Scenes as source code
#####

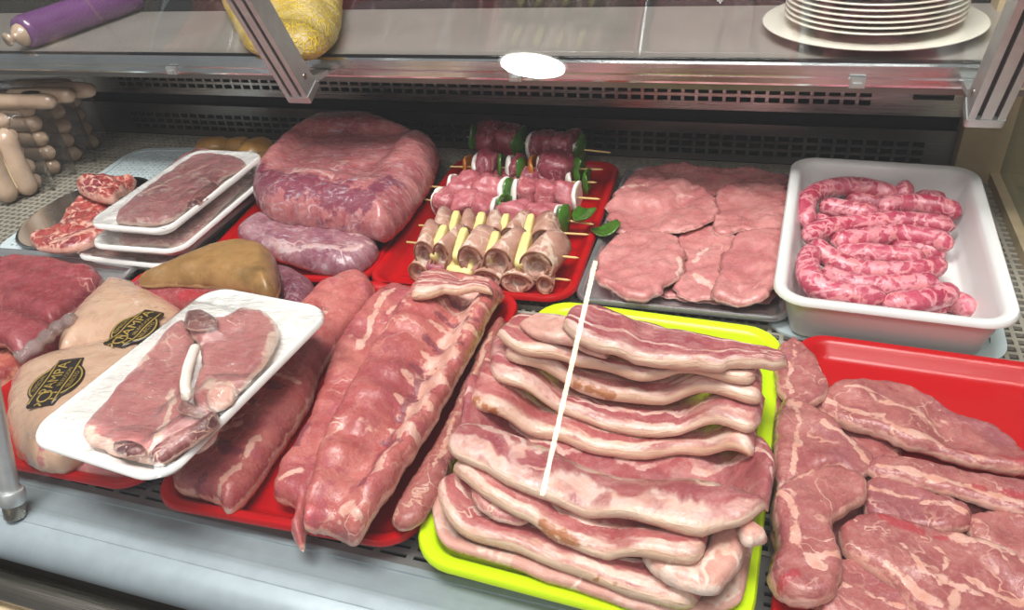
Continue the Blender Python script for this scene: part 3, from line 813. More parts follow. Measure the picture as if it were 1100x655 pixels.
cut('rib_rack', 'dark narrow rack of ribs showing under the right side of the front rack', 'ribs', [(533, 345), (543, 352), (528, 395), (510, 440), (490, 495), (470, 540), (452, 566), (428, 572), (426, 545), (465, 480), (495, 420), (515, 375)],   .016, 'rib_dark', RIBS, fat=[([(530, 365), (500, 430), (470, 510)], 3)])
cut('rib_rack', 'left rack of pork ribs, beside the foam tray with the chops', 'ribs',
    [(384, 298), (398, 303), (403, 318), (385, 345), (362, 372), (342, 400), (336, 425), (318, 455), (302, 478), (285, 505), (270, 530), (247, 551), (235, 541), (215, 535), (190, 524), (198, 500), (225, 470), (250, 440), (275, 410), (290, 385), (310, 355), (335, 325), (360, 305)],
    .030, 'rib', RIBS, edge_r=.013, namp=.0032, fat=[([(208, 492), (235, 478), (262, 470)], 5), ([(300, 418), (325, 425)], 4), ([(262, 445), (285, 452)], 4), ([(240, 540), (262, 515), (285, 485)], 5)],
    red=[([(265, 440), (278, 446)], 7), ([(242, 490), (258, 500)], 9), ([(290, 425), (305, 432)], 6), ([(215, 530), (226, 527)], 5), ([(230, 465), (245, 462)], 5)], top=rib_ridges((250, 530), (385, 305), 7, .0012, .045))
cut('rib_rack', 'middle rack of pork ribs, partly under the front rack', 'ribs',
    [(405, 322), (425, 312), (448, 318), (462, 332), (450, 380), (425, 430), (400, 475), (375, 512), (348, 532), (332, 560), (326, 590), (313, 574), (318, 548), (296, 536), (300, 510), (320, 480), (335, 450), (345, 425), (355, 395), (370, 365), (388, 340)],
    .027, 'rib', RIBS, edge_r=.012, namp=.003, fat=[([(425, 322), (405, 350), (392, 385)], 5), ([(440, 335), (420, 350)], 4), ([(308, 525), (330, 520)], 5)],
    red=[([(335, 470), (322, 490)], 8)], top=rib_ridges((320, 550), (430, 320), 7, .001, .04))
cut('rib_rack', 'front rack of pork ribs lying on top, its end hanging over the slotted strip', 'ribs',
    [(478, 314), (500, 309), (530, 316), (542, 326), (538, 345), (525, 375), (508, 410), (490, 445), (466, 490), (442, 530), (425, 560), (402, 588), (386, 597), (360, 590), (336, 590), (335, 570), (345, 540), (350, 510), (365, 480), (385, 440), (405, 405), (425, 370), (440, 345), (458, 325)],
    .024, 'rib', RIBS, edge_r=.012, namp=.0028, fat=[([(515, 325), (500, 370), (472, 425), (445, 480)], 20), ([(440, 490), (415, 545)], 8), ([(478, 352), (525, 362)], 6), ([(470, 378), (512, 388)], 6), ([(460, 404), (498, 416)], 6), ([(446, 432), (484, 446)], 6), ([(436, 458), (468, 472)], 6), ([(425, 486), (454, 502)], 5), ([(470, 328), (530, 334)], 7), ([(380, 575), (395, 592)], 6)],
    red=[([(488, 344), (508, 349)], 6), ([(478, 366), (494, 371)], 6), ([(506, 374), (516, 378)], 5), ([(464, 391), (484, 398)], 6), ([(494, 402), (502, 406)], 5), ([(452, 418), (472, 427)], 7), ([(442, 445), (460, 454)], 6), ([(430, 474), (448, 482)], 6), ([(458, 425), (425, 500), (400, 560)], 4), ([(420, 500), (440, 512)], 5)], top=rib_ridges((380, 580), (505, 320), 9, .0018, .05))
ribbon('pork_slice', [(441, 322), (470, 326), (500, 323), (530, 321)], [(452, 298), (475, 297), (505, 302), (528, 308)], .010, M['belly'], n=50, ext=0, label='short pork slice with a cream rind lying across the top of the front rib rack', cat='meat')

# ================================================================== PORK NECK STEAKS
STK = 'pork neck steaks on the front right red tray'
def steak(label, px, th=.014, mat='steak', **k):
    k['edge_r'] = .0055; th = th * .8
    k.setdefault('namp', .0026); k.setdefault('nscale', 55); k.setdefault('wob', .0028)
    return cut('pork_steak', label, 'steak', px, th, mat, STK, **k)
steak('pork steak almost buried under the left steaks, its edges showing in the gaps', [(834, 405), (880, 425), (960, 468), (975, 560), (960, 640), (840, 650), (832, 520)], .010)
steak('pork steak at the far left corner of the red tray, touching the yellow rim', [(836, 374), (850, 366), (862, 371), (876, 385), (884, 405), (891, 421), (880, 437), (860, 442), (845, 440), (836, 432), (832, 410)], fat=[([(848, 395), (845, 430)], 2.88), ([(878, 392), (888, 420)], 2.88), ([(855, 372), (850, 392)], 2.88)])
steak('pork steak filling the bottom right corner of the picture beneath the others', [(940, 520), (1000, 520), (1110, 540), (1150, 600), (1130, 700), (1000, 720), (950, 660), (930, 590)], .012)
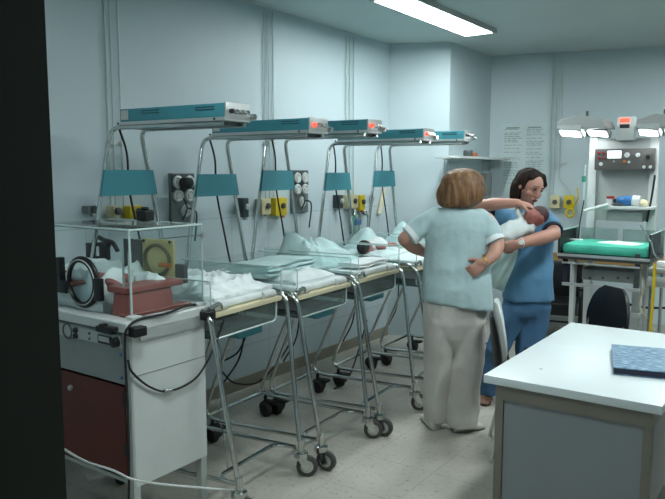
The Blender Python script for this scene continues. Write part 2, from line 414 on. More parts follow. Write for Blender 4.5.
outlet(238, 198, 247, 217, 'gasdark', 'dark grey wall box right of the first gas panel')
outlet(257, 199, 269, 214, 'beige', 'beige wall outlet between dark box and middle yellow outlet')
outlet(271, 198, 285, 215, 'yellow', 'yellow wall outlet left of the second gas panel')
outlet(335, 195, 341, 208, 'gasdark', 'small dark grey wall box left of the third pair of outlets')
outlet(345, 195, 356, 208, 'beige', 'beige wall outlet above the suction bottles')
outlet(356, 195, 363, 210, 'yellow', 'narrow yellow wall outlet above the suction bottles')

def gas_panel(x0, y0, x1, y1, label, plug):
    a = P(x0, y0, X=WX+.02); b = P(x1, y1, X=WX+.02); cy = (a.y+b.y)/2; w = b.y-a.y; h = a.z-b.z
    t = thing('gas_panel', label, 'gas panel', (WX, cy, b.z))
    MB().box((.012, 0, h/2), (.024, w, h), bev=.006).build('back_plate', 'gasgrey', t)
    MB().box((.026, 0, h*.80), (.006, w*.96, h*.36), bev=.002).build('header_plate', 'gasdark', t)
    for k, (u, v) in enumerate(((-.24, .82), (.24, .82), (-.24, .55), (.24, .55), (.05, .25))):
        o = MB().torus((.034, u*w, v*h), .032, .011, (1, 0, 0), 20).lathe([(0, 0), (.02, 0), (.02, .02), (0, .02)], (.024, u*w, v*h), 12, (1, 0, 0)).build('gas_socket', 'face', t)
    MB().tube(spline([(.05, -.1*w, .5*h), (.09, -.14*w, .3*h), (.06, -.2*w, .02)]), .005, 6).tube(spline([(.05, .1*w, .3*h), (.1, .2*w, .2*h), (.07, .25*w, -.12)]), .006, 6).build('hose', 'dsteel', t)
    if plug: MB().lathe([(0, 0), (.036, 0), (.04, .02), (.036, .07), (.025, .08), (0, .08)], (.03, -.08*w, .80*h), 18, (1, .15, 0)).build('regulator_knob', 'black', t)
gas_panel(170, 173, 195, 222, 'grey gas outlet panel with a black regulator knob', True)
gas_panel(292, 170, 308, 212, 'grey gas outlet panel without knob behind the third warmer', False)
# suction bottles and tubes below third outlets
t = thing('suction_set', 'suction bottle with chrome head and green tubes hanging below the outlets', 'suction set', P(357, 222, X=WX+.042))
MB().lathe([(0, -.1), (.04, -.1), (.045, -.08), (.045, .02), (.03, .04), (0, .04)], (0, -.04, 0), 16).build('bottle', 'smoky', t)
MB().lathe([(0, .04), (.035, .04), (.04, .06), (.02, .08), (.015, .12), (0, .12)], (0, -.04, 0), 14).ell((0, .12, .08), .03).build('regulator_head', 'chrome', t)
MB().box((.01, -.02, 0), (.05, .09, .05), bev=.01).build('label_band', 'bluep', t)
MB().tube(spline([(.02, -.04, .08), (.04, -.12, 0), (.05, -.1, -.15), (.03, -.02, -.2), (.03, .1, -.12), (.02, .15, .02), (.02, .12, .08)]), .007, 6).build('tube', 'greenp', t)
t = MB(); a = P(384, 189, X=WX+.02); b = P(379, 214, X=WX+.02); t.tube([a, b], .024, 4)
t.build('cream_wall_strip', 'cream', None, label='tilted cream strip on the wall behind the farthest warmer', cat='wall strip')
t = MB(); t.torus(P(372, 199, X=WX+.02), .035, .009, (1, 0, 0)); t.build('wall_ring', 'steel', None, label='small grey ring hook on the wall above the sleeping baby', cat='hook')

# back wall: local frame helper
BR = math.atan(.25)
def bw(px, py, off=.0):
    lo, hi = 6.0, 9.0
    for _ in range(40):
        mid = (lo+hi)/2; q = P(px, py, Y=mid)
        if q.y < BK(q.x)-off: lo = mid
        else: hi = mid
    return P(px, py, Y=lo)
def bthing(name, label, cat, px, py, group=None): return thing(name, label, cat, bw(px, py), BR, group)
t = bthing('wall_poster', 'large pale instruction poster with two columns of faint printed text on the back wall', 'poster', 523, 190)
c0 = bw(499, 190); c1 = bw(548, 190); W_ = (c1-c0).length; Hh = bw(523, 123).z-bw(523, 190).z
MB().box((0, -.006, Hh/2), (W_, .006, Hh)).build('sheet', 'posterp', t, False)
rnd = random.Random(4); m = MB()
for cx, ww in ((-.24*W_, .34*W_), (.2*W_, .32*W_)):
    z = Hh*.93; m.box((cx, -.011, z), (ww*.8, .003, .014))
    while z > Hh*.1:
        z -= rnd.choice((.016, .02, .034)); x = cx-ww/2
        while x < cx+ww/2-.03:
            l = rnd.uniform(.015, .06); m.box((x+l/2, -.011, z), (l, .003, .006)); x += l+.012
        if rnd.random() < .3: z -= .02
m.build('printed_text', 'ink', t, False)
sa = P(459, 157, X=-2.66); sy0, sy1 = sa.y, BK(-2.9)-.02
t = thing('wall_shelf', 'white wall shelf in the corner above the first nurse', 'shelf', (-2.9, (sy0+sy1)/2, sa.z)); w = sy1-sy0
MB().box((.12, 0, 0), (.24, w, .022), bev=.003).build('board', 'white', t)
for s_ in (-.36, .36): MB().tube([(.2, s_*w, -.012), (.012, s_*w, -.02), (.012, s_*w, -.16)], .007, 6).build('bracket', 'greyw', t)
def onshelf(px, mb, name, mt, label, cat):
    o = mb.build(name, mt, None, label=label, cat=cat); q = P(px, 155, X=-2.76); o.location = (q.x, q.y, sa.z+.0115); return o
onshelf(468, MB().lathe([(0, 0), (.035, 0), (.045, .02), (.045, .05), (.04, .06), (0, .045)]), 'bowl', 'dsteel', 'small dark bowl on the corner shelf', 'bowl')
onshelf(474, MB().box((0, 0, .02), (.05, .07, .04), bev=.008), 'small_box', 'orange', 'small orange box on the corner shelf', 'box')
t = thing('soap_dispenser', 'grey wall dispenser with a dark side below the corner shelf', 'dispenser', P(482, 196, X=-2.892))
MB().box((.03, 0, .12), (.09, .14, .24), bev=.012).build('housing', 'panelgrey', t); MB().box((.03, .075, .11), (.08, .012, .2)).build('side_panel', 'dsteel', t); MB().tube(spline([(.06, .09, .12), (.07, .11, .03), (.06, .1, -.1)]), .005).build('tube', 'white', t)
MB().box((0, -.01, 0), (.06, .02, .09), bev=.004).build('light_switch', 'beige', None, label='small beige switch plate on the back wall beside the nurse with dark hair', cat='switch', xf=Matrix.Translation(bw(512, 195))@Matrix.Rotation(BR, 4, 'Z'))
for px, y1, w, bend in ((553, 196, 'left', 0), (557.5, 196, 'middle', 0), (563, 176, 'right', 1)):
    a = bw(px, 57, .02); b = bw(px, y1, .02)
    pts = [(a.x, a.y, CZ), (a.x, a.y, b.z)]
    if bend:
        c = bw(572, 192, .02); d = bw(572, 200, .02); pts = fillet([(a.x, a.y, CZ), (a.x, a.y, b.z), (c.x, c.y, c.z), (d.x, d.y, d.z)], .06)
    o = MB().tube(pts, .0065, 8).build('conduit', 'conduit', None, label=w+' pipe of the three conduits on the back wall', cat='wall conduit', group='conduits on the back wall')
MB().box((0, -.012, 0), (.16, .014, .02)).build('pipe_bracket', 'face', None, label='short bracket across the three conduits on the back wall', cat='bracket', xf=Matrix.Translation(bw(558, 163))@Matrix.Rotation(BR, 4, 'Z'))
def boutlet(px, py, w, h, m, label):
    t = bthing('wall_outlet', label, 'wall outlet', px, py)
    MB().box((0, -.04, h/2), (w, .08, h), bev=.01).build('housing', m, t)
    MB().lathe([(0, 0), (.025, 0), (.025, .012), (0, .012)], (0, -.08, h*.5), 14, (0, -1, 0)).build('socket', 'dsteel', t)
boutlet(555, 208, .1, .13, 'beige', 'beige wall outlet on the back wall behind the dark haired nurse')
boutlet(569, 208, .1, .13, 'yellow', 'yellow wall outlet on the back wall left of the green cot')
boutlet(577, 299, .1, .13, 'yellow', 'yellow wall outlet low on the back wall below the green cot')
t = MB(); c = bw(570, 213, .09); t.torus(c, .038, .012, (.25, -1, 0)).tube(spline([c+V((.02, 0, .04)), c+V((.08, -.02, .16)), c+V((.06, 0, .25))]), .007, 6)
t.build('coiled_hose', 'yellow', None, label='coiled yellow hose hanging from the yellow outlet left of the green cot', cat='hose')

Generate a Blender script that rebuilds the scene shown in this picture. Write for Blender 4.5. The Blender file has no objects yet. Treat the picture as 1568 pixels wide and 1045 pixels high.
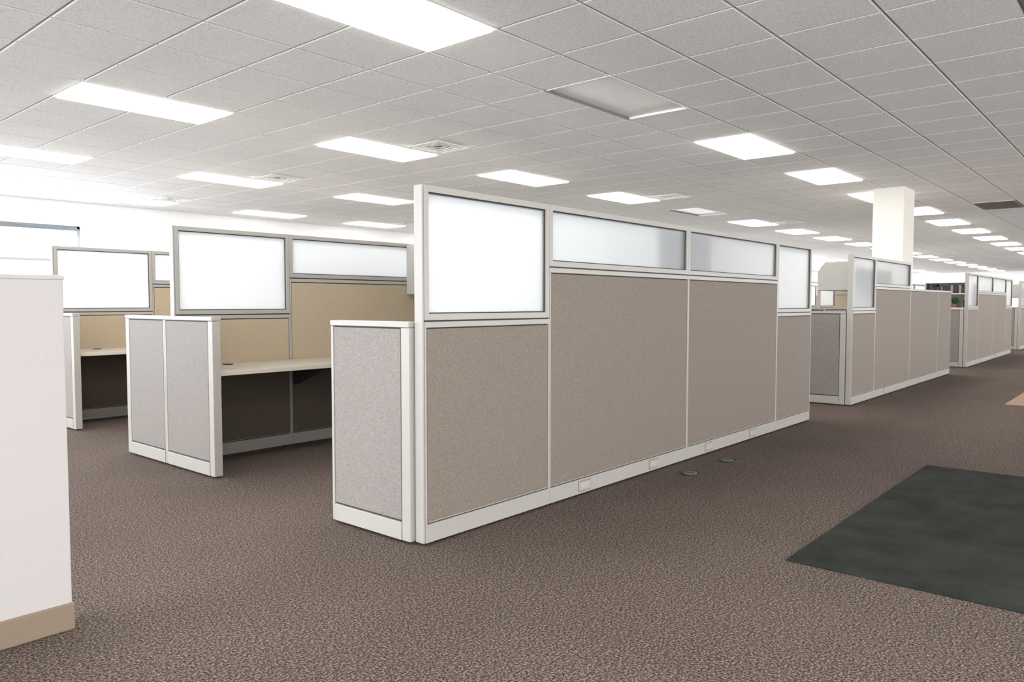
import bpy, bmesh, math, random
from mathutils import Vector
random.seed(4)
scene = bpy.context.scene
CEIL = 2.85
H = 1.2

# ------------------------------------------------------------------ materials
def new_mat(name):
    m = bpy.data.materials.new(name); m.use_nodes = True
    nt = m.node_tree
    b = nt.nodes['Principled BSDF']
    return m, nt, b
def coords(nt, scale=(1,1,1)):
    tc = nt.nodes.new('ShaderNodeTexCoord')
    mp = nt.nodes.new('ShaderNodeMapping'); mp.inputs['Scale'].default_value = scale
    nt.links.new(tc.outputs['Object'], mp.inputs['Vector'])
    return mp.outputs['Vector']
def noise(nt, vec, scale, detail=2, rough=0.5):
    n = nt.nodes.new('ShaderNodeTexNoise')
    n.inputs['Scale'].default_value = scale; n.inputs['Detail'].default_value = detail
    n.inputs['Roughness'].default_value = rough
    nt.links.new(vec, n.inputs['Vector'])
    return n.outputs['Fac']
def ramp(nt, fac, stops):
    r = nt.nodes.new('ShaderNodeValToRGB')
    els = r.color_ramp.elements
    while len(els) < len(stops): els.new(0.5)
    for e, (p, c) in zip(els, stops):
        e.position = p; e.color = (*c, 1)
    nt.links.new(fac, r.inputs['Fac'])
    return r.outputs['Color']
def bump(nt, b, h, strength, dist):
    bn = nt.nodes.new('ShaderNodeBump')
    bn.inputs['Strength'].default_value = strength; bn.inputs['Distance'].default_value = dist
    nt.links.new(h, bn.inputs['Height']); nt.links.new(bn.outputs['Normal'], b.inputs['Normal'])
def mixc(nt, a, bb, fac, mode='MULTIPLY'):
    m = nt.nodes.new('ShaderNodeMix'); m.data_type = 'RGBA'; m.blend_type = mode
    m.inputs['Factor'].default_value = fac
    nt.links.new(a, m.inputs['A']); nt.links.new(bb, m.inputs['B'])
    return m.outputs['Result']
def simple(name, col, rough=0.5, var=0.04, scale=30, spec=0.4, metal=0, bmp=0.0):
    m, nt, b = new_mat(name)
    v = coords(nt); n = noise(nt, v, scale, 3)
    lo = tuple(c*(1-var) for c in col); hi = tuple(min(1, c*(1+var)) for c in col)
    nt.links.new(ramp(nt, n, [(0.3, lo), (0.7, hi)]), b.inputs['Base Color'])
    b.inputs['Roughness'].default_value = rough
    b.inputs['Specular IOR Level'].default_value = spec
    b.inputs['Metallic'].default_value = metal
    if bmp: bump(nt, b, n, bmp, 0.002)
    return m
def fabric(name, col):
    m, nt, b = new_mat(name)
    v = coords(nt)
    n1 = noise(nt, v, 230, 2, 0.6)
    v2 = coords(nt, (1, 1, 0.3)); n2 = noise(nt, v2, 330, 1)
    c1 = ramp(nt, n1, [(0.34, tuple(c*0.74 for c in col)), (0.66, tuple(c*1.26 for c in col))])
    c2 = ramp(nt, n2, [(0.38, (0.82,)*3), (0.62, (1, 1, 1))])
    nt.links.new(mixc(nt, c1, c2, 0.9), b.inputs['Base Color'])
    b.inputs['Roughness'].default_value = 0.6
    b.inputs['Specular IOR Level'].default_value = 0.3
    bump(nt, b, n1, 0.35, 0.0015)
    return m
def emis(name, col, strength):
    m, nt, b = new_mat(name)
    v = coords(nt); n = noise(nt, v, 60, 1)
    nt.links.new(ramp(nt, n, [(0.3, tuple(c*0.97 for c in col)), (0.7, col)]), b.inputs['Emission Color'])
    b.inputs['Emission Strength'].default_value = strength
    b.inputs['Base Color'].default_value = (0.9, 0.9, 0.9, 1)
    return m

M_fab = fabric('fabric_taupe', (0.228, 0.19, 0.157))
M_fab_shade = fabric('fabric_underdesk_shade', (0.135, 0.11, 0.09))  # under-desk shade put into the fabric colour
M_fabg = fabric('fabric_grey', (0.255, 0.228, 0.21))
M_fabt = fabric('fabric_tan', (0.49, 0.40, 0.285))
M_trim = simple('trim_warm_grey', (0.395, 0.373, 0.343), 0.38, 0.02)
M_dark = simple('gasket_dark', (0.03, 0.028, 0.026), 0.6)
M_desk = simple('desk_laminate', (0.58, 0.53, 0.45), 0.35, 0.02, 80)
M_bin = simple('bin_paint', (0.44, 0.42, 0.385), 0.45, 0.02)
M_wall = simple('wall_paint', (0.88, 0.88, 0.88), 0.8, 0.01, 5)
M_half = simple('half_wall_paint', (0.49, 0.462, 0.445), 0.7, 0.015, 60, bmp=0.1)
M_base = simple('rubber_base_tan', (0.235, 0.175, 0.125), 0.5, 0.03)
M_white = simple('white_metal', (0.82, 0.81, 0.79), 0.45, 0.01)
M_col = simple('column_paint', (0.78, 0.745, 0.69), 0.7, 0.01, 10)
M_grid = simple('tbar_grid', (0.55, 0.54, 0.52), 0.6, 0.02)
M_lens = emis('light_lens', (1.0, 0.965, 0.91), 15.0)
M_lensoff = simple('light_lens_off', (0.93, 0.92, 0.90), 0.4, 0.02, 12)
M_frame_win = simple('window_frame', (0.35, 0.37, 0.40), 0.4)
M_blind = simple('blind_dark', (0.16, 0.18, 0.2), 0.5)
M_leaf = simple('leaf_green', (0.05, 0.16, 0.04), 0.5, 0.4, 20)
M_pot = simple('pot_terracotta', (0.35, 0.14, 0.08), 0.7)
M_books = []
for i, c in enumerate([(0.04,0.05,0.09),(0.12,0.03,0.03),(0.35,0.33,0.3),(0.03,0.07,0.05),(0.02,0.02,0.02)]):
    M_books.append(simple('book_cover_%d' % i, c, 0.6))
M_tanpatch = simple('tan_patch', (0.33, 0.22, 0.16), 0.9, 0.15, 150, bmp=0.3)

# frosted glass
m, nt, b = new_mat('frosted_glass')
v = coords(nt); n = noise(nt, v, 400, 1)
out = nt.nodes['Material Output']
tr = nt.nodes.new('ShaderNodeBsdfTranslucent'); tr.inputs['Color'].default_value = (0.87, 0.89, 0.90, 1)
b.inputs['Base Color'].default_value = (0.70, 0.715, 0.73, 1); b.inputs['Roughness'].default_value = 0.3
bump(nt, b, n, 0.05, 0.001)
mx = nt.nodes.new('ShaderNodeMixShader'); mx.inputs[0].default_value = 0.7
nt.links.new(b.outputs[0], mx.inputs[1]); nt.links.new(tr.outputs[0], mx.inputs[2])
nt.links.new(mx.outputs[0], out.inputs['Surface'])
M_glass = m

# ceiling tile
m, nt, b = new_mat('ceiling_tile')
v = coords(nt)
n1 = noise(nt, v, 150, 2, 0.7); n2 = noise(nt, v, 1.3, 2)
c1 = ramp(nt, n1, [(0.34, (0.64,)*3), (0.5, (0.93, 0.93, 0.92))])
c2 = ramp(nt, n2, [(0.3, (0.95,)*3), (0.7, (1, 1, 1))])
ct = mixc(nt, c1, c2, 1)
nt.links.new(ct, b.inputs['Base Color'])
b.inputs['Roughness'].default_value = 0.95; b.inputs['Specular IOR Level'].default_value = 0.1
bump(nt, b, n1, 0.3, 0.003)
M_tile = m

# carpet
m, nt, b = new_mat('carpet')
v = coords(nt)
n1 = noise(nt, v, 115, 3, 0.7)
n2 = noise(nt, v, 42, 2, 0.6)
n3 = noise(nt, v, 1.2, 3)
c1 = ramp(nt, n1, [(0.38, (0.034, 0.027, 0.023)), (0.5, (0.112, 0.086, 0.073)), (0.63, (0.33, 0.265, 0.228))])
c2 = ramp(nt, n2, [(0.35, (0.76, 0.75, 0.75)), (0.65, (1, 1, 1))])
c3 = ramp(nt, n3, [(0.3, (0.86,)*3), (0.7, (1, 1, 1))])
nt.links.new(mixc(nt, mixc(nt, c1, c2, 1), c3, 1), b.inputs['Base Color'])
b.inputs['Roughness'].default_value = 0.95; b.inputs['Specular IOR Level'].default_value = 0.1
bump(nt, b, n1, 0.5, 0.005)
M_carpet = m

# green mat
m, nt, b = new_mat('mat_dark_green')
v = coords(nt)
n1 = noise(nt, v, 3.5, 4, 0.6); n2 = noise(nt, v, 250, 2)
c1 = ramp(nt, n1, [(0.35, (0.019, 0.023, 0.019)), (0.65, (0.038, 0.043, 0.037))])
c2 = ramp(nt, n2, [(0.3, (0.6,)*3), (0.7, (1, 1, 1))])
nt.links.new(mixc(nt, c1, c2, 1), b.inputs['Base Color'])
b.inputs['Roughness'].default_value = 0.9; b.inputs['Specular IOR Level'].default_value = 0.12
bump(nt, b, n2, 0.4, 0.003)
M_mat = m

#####

● **Task prompt**
Repeat, word for word, only the lines from the line holding "The Blender Python script for this scene continues." through the line holding "outlet(356, 195, 363, 210, 'yellow', 'narrow", with both of those lines included.

● **Answer for this exercise**
The Blender Python script for this scene continues. Write part 2, from line 414 on. More parts follow. Write for Blender 4.5.
outlet(238, 198, 247, 217, 'gasdark', 'dark grey wall box right of the first gas panel')
outlet(257, 199, 269, 214, 'beige', 'beige wall outlet between dark box and middle yellow outlet')
outlet(271, 198, 285, 215, 'yellow', 'yellow wall outlet left of the second gas panel')
outlet(335, 195, 341, 208, 'gasdark', 'small dark grey wall box left of the third pair of outlets')
outlet(345, 195, 356, 208, 'beige', 'beige wall outlet above the suction bottles')
outlet(356, 195, 363, 210, 'yellow', 'narrow yellow wall outlet above the suction bottles')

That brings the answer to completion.